L'État doit donc engager des moyens. La Fondation pour l'islam de France est une fondation reconnue d'utilité publique. Elle a reçu une dotation initiale de l'État et un concours de trois entreprises publiques. Elle a reçu 7 ou 8 millions d'euros, mais elle n'a désormais plus d'argent. Le Président de la République a promis que 10 millions d'euros seraient octroyés à la Fondation pour l'islam de France et pour la relance de l'islamologie. Il n'a pas dit sur combien d'années et n'a pas précisé la répartition de ces fonds entre la Fondation et l'islamologie. On ne peut pas avoir dépensé 9 milliards d'euros dans la lutte contre le terrorisme, selon la Cour des comptes, dans le cadre d'opérations extérieures, du recrutement de 2 000 agents à la direction générale de la sécurité intérieure et de l'organisation de concours supplémentaires au ministère de la justice, et ne consacrer que 1 million d'euros par an à la Fondation pour l'islam de France. Le comité interministériel de prévention de la délinquance et de la radicalisation ne bénéficie que de 10 ou peut-être 15 millions d'euros consacrés à la lutte contre la radicalisation.

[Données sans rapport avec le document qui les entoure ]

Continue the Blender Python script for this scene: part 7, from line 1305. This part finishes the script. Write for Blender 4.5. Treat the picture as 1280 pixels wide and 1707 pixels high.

Les moyens publics mobilisés par l'État à la déradicalisation sont donc infimes. J'essaie de contribuer au contre-discours, mais ce financement ne peut pas passer par des moyens privés, parce que les grandes fortunes et les grandes entreprises estiment que ce n'est pas leur rôle. Il faut être présent sur les réseaux sociaux, mais cela suppose d'aider les bonnes volontés. Il convient de faire attention aux prêcheurs de haine, des deux côtés, qui s'efforcent de délégitimer quelqu'un dès qu'il affirme être musulman. Je ne donnerai pas de noms, mais j'ai en tête un certain nombre de personnes produisant un discours dangereux. Le risque est celui de la polarisation, que l'on constate sur les réseaux sociaux, mais aussi dans le débat public. S'il n'y a pas de place pour la modération, qu'il faut chérir, pour un discours musulman éclairé, parce qu'on a le droit d'être musulman en France, il ne faut pas s'étonner que les jeunes souhaitant aller vers l'islam se radicalisent. De même, les musulmans doivent accepter la critique.